The conclusion to be drawn from the above evidence seems to be
that the performance of mystery plays did not change in any
fundamental way as a result of the spread of printing. The latter,
however, did have important consequences as far as the circulation
and survival of the plays were concerned. Most mystery plays were
printed in Paris; a small number were also published in Lyon. Of
these, the majority were sold and remained in these major printing
centres. But some of the most frequently printed mystery plays, like
the Gréban-Michel Passion, the Mystère du
Viel Testament and Mystère des Actes des
Apôtres, spread far and wide, and are known to have been
the inspiration for performances in the remotest corners of the
French-speaking world - for example, at the far end of valleys high
in the Alps - and at dates as late as the 17th century in
places like the Auvergne.
For although, in the main cities of France, performances of
large-scale mystery plays were gradually suppressed and even those of
small-scale plays grew progressively rarer, printed editions of the
plays continued to be published throughout the 16th
century and the first half of the 17th.

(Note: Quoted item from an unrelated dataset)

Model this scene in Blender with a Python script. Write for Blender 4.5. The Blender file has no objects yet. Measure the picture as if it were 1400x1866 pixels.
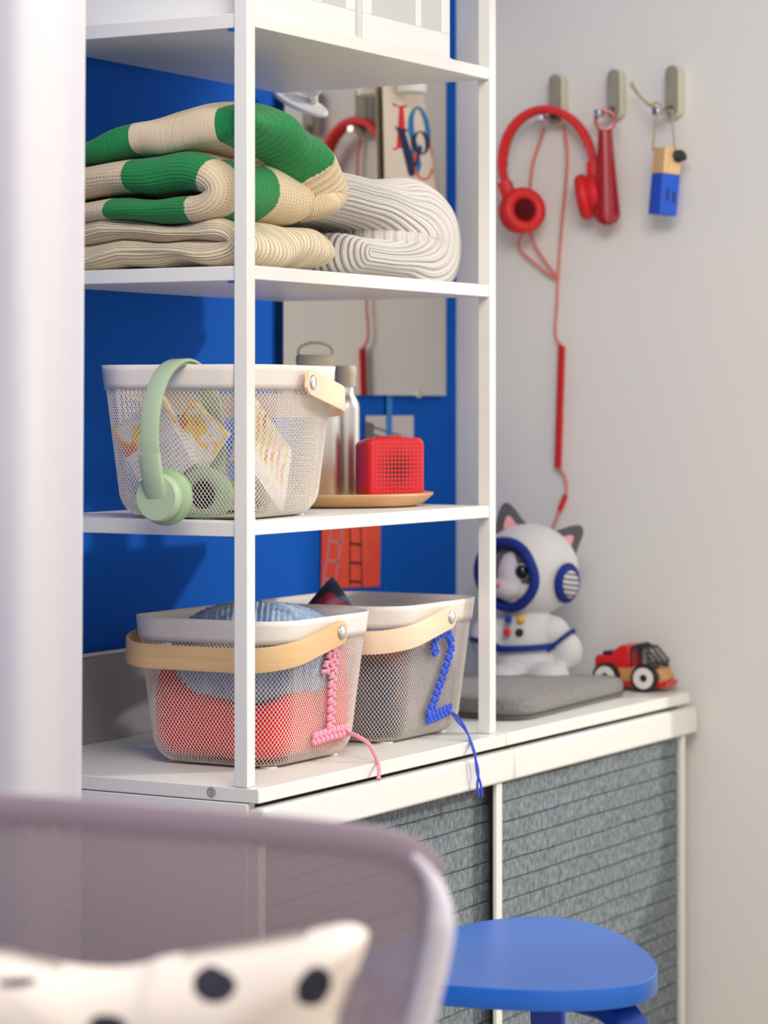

But, except in the
more marginal regions, these were texts designed to be read, and
probably formed part of the devotional reading of the
non-intellectual, but pious public. As spectacles, the mystery plays
had ended, though belatedly, perhaps, and well after what most people
consider to be the end of the Middle Ages. But, thanks to printing,
many mystery play texts continued to circulate during the
16th and even into the 17th centuries,
reminders of a theatre very different from what we now consider to be
French Renaissance and Classical drama. Indeed, it seems to me a
highly significant fact that the two of the very last printed
editions of French mystery plays were published by the Nicolas Oudin,
who initiated the famous collection of popular littérature
de colportage, the Bibliothèque Bleue.
Graham A. Runnalls (University of Edinburgh)

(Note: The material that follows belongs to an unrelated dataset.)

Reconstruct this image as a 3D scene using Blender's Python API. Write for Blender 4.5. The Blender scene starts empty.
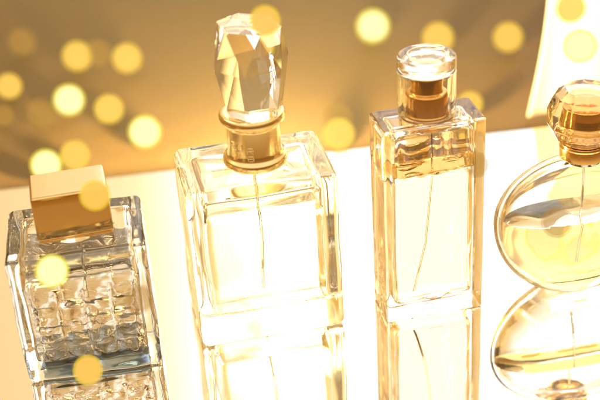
import bpy, bmesh, math, random
from math import sin, cos, pi, radians, sqrt
from mathutils import Vector, Matrix, noise
CM = 0.01
C = bpy.context.scene.collection
sc = bpy.context.scene
random.seed(4)

# ------------------------------------------------------------------ camera
cam_d = bpy.data.cameras.new('camera'); cam = bpy.data.objects.new('camera', cam_d); C.objects.link(cam)
cam_d.sensor_width = 36; cam_d.lens = 72; cam_d.clip_start = .01; cam_d.clip_end = 100
P, R = radians(30), radians(3.8)
cam.matrix_world = Matrix.Translation((0, 0, .31)) @ Matrix.Rotation(pi/2-P, 4, 'X') @ Matrix.Rotation(-R, 4, 'Z')
cam_d.dof.use_dof = True; cam_d.dof.focus_distance = .505; cam_d.dof.aperture_fstop = 7.0
sc.camera = cam

# ------------------------------------------------------------------ materials
def mat(name):
    m = bpy.data.materials.new(name); m.use_nodes = True
    nt = m.node_tree; return m, nt, nt.nodes['Principled BSDF'], nt.nodes['Material Output']

def noise_bump(nt, b, scale, strength, dist=.001, detail=3):
    tc = nt.nodes.new('ShaderNodeTexCoord'); n = nt.nodes.new('ShaderNodeTexNoise'); bu = nt.nodes.new('ShaderNodeBump')
    n.inputs['Scale'].default_value = scale; n.inputs['Detail'].default_value = detail
    bu.inputs['Strength'].default_value = strength; bu.inputs['Distance'].default_value = dist
    nt.links.new(tc.outputs['Object'], n.inputs['Vector']); nt.links.new(n.outputs['Fac'], bu.inputs['Height'])
    nt.links.new(bu.outputs['Normal'], b.inputs['Normal'])
    return n

def glass(name, col, ior=1.5, rough=0., bump=0., bscale=60):
    m, nt, b, o = mat(name)
    b.inputs['Base Color'].default_value = (*col, 1); b.inputs['Transmission Weight'].default_value = 1
    b.inputs['Roughness'].default_value = rough; b.inputs['IOR'].default_value = ior
    if bump: noise_bump(nt, b, bscale, bump, .0006, 2)
    return m

def metal(name, col, rough=.15, bump=0.):
    m, nt, b, o = mat(name)
    b.inputs['Base Color'].default_value = (*col, 1); b.inputs['Metallic'].default_value = 1
    b.inputs['Roughness'].default_value = rough
    if bump: noise_bump(nt, b, 300, bump, .0003)
    return m

def plain(name, col, rough=.5, trans=0., bump=0., bscale=200):
    m, nt, b, o = mat(name)
    b.inputs['Base Color'].default_value = (*col, 1); b.inputs['Roughness'].default_value = rough
    b.inputs['Transmission Weight'].default_value = trans
    if bump: noise_bump(nt, b, bscale, bump)
    return m

def glow(name, col, strength, alpha=1., rim=None):
    m, nt, b, o = mat(name); nt.nodes.remove(b)
    e = nt.nodes.new('ShaderNodeEmission'); e.inputs[0].default_value = (*col, 1); e.inputs[1].default_value = strength
    t = nt.nodes.new('ShaderNodeBsdfTransparent'); x = nt.nodes.new('ShaderNodeMixShader')
    x.inputs[0].default_value = alpha
    nt.links.new(t.outputs[0], x.inputs[1]); nt.links.new(e.outputs[0], x.inputs[2]); nt.links.new(x.outputs[0], o.inputs[0])
    return m

M = {}
M['glass_quilt'] = glass('clear_quilted_glass', (1, .985, .95), 1.5, 0, .25, 90)
M['glass_warm'] = glass('clear_pale_yellow_glass', (1, .985, .93), 1.48, 0, .15, 60)
M['glass_thick'] = glass('clear_thick_glass', (1, .98, .94), 1.5, 0, .12, 50)
M['glass_round'] = glass('clear_round_glass', (1, .985, .95), 1.5, 0, .3, 45)
M['crystal'] = glass('cut_crystal', (1, .98, .95), 1.53)
M['cap_glass'] = glass('clear_cap_glass', (1, .985, .955), 1.49)
M['liq_amber'] = glass('pale_grey_gold_perfume', (.74, .68, .60), 1.36)
M['liq_cream'] = glass('cream_gold_perfume', (1., .995, .95), 1.36)
M['liq_peach'] = glass('pale_peach_perfume', (1., .90, .74), 1.36)
M['refl_amber'] = glass('amber_reflection', (.80, .54, .20), 1.36)
M['liq_gold'] = glass('pale_gold_perfume', (1., .985, .94), 1.36)
M['gold'] = metal('polished_gold', (.90, .60, .24), .12, .05)
M['gold_soft'] = metal('satin_gold', (.95, .76, .42), .2, .05)
M['gold_deep'] = metal('deep_gold', (.74, .46, .16), .14, .05)
M['gold_mark'] = metal('pale_gold_marks', (1., .93, .7), .3)
M['pale'] = metal('pale_reflection_metal', (.97, .88, .70), .08, .1)
M['tube'] = glass('clear_plastic_tube', (1, .98, .92), 1.42)
M['pad'] = metal('blue_grey_metal', (.24, .32, .42), .12, .1)

# amber cap lacquer: polished gold under amber lacquer
m, nt, b, o = mat('amber_cap')
b.inputs['Base Color'].default_value = (.88, .60, .24, 1); b.inputs['Metallic'].default_value = 1
b.inputs['Roughness'].default_value = .1; b.inputs['Coat Weight'].default_value = .8; b.inputs['Coat Roughness'].default_value = .03
M['amber'] = m

# mirror
m, nt, b, o = mat('mirror_silver')
b.inputs['Base Color'].default_value = (.96, .95, .92, 1); b.inputs['Metallic'].default_value = 1; b.inputs['Roughness'].default_value = .012
M['mirror'] = m

# brown table cloth
m, nt, b, o = mat('brown_satin_cloth')
n = noise_bump(nt, b, 25, .35, .004, 5)
cr = nt.nodes.new('ShaderNodeValToRGB'); cr.color_ramp.elements[0].color = (.084, .046, .016, 1); cr.color_ramp.elements[1].color = (.118, .066, .023, 1)
n2 = nt.nodes.new('ShaderNodeTexNoise'); n2.inputs['Scale'].default_value = 6; n2.inputs['Detail'].default_value = 4
tc = nt.nodes.new('ShaderNodeTexCoord'); nt.links.new(tc.outputs['Object'], n2.inputs['Vector'])
nt.links.new(n2.outputs['Fac'], cr.inputs[0]); nt.links.new(cr.outputs[0], b.inputs['Base Color'])
b.inputs['Roughness'].default_value = .65; b.inputs['Specular IOR Level'].default_value = .1
M['cloth'] = m
m, nt, b, o = mat('cream_drape')
b.inputs['Base Color'].default_value = (.92, .84, .70, 1); b.inputs['Roughness'].default_value = .8
tr = nt.nodes.new('ShaderNodeBsdfTranslucent'); tr.inputs[0].default_value = (.96, .88, .72, 1)
ms = nt.nodes.new('ShaderNodeMixShader'); ms.inputs[0].default_value = .6
nt.links.new(b.outputs[0], ms.inputs[1]); nt.links.new(tr.outputs[0], ms.inputs[2]); nt.links.new(ms.outputs[0], o.inputs[0])
M['drape'] = m

# ------------------------------------------------------------------ helpers
def link(name, bm, m, parent=None, smooth=True, loc=(0, 0, 0), rz=0, label=None):
    me = bpy.data.meshes.new(name); bm.to_mesh(me); bm.free()
    if m: me.materials.append(m)
    for p in me.polygons: p.use_smooth = smooth
    o = bpy.data.objects.new(name, me); C.objects.link(o)
    if parent: o.parent = parent
    if label: o['label'] = label
    o.location = [c*CM for c in loc]; o.rotation_euler = (0, 0, rz)
    return o

def thing(name, label, cat, loc, rz=0, group=None):
    o = bpy.data.objects.new(name, None); C.objects.link(o); o.empty_display_size = .01
    o.location = [c*CM for c in loc]; o.rotation_euler = (0, 0, rz)
    o['label'] = label; o['category'] = cat
    if group: o['group'] = group
    return o

def axis_pts(h, r, n_in, n_arc):
    a = [h - r + r*math.tan(k/n_arc*pi/4) for k in range(n_arc+1)]
    inn = [(-1 + 2*k/n_in)*(h-r) for k in range(1, n_in)]
    return [-v for v in reversed(a)] + inn + a

def rbox(bm, w, d, h, r, z0=0, inv=False, n=14, disp=None, arc=4, cx=0, cy=0):
    """rounded box, base at z0; dense grid, disp(p, nrm) -> offset along the normal (cm)"""
    H = (w/2, d/2, h/2); ax = [axis_pts(H[i], r, n, arc) for i in range(3)]
    verts = {}
    def V(i, j, k):
        p = Vector((ax[0][i], ax[1][j], ax[2][k]))
        q = Vector([max(-(H[t]-r), min(H[t]-r, p[t])) for t in range(3)])
        dd = p - q
        nn = dd.normalized()
        s = q + nn*r
        if disp: s = s + nn*disp(s + Vector((0, 0, h/2+z0)), nn)
        key = (i, j, k)
        if key not in verts:
            verts[key] = bm.verts.new(((s.x+cx)*CM, (s.y+cy)*CM, (s.z+h/2+z0)*CM))
        return verts[key]
    L = [len(a)-1 for a in ax]
    def face(vs):
        if inv: vs = vs[::-1]
        try: bm.faces.new(vs)
        except ValueError: pass
    for i in range(L[0]):
        for j in range(L[1]):
            face([V(i, j, 0), V(i, j+1, 0), V(i+1, j+1, 0), V(i+1, j, 0)])
            face([V(i, j, L[2]), V(i+1, j, L[2]), V(i+1, j+1, L[2]), V(i, j+1, L[2])])
    for i in range(L[0]):
        for k in range(L[2]):
            face([V(i, 0, k), V(i+1, 0, k), V(i+1, 0, k+1), V(i, 0, k+1)])
            face([V(i, L[1], k), V(i, L[1], k+1), V(i+1, L[1], k+1), V(i+1, L[1], k)])
    for j in range(L[1]):
        for k in range(L[2]):
            face([V(0, j, k), V(0, j, k+1), V(0, j+1, k+1), V(0, j+1, k)])
            face([V(L[0], j, k), V(L[0], j+1, k), V(L[0], j+1, k+1), V(L[0], j, k+1)])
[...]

1.G. A. Runnalls, "Towards a Typology of Medieval Play Manuscripts", The Editor and the Text : Essays in Honour of A.J.Holden, Edinburgh University Press, 1990, 96-113.

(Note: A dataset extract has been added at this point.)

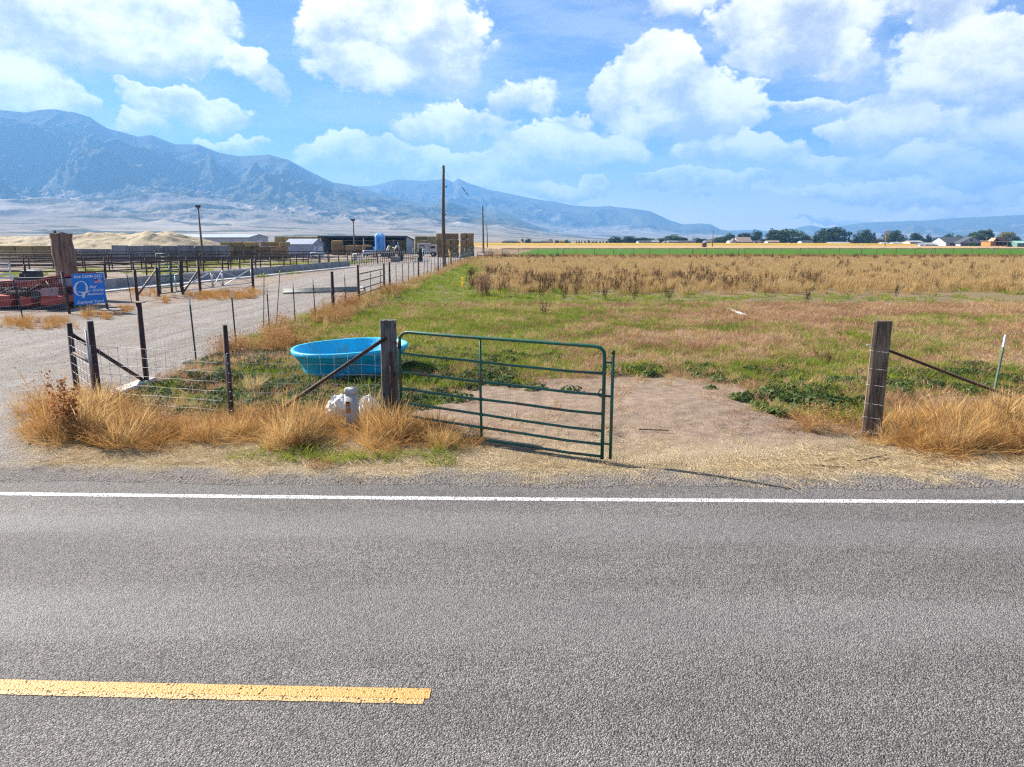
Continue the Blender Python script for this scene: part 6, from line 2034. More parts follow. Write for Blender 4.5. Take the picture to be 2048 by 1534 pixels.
# orange barn with open bays
def orange_barn():
    Y = 305.0
    x0, x1, x2 = at(1982, 480, Y).x, at(1993, 480, Y).x, at(2034, 480, Y).x
    th = thing('open_stable', 'orange-brown timber stable with open bays and a dark raised roof', 'stable', Vector((x0, Y, 0)))
    part('wall', MB().box(((x0 + x1) / 2, Y + 3, 1.35), (x1 - x0, 6, 2.0)), OR_, th)
    part('wall', MB().box(((x0 + x2) / 2, Y + 6.2, 1.35), (x2 - x0, .2, 2.0)), M_DARK, th)
    part('roof', MB().prism([(x0 - .5, Y - .8, 2.25), (x2 + .4, Y - .8, 1.85), (x2 + .4, Y + 6.5, 2.05), (x0 - .5, Y + 6.5, 2.45)], (0, 0, .12)), surf('pale_tin', (.36, .33, .30), .6), th)
    for k in range(5):
        x = x1 + (x2 - x1) * (k + .6) / 5
        part('post', MB().box((x, Y - .2, 1.0), (.16, .16, 2.0)), OR_, th)
    a, b2, xm0, xm1 = at(1990, 480, Y).x, at(2015, 480, Y).x, at(1995, 480, Y).x, at(2012, 480, Y).x
    part('upper_gable', MB().prism([(a, Y + 1, 2.3), (a + 1.1, Y + 1, 3.8), (a + 1.1, Y + 4, 3.8), (a, Y + 5, 2.3)], (.25, 0, 0)), surf('salmon_boards', (.42, .24, .15), .9), th)
    part('upper_roof', MB().prism([(a + .5, Y + .6, 2.35), (b2, Y + .6, 2.35), (xm1, Y + 2.8, 3.9), (xm0, Y + 2.8, 3.9)], (0, 0, .12)), surf('dark_brown_roof', (.06, .03, .022), .85), th)
orange_barn()
house(2036, 2060, 300, 488.5, 485, surf('teal_wall', (.10, .20, .17), .7), surf('teal_metal_roof', (.30, .50, .44), .4, .0), 'teal-roofed shed at the right edge behind the stable', 6, 'shed', win=1, cat='shed')
# small wooden pump house out in the stubble
c = at(1408, 494, 290); c.z = 0
ph = thing('pump_house', 'small brown wooden pump house standing alone in the stubble', 'hut', c)
part('wall', MB().bbox(c + Vector((0, 0, .65)), (1.75, 1.5, 1.35), .03), wood_mat('pump_house_boards', (.10, .06, .04), (.24, .15, .1), 6), ph)
part('roof', MB().prism([c + Vector((-1.0, -1, 1.33)), c + Vector((1.0, -1, 1.33)), c + Vector((.1, -1, 1.85)), c + Vector((-.1, -1, 1.85))], (0, 2, 0)), RD, ph)
part('door', MB().box(c + Vector((.35, -.77, .6)), (.5, .06, 1.1)), RG, ph)
def thin_pole(px, top, Y, mat, label, arm):
    c = at(px, 490, Y); c.z = 0; z = CAM_H + (480 - top) * Y / FPX
    th = thing('utility_pole', label, 'utility pole', c)
    part('shaft', MB().tube([c - Vector((0, 0, .4)), c + Vector((0, 0, z))], [.19, .12], 8), mat, th)
    for zz in ((z - .5, z - 1.8) if arm else (z - .6,)):
        part('crossarm', MB().box(c + Vector((.0, 0, zz)), (1.9 if arm else 1.0, .12, .14)), mat, th)
        for s_ in (-.8, .8): part('insulator', MB().tube([c + Vector((s_ * (1 if arm else .5), 0, zz)), c + Vector((s_ * (1 if arm else .5), 0, zz + .28))], .06, 6), M_PALE, th)
thin_pole(1425, 461.5, 310, surf('rusty_mast', (.10, .06, .05), .7), 'thin dark far pole beside the wooden pump house', False)
thin_pole(1770, 461, 320, surf('orange_pole_wood', (.36, .20, .09), .8), 'orange-brown utility pole with crossarms at the crop edge', True)
thin_pole(1972, 474, 420, M_POLE, 'stubby pole behind the blue-grey house', False)
# ================================================================== vegetation
def plant_mat(name, cols, trans=.35, rough=.75, island=.35):
    """cols: ramp over the plant's own tint; every blade differs a little"""
    m, nt, b = new_mat(name)
    tint = nt.attr('tint', 'INSTANCER').outputs['Fac']
    ri = nt.n('ShaderNodeNewGeometry').outputs['Random Per Island']
    t = nt.add(nt.mul(tint, 1 - island), nt.mul(ri, island))
    rp = nt.n('ShaderNodeValToRGB'); nt.put(rp.inputs[0], t)
    cr = rp.color_ramp
    while len(cr.elements) < len(cols): cr.elements.new(0.5)
    for i, c in enumerate(cols):
        cr.elements[i].position = i / (len(cols) - 1); cr.elements[i].color = (*[v * .86 for v in c], 1)
    nt.put(b.inputs['Base Color'], rp.outputs[0]); b.inputs['Roughness'].default_value = rough; b.inputs['Specular IOR Level'].default_value = .2
    tr = nt.n('ShaderNodeBsdfTranslucent'); nt.put(tr.inputs['Color'], rp.outputs[0])
    mx = nt.n('ShaderNodeMixShader'); mx.inputs[0].default_value = trans
    out = m.node_tree.nodes['Material Output']
    nt.put(mx.inputs[1], b.outputs[0]); nt.put(mx.inputs[2], tr.outputs[0]); nt.put(out.inputs['Surface'], mx.outputs[0])
    return m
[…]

2. Joyce Coleman, Public Reading and the Reading Public in Late Medieval England and France, Cambridge University Press, 1966.
3.For example, H. J. Martin (éd.), L'Histoire de l'Edition Française : Le Livre Conquérant, Paris, 1982; A. Parent, Les Métiers du Livre à Paris au XVIe siècle, Genève, 1971; G. A. Runnalls, "The Book market in early sixteenth-century France", Early Book Society Newsletter, Second series, vol. I (1996) 3-5.
4.G.A. Runnalls, "The Catalogue of the Tours bookseller and late Medieval French drama", Le Moyen Français 11 (1982) 112-128; and "The Catalogue of the Tours Bookseller and Antoine Vérard", Pluteus 2 (1984) 163-174.
5. J. Veyrin-Forrer, "Fabriquer un livre au XVIe siècle", dans: Histoire de l'Edition Française : Le Livre Conquérant, Paris, 1982, pp. 279-301.
6.Paris, Archives Nationales de France, Minutier Central CXXII, 4 (Etude de Jehan de Calais, Petit-Pont) [ANF Cote: MC: ET/CXXII/4]. I am in the process of preparing a critical edition of this document, in collaboration with Stéphanie Rambaud.
7.G.A. Runnalls, "Un siècle dans la vie d'un Mystère: Le Mystère de Saint Denis", Le Moyen Age XCVII (1991) 407-430.
8.However, there is good reason to believe that some of these alleged recent successful performances were fictional.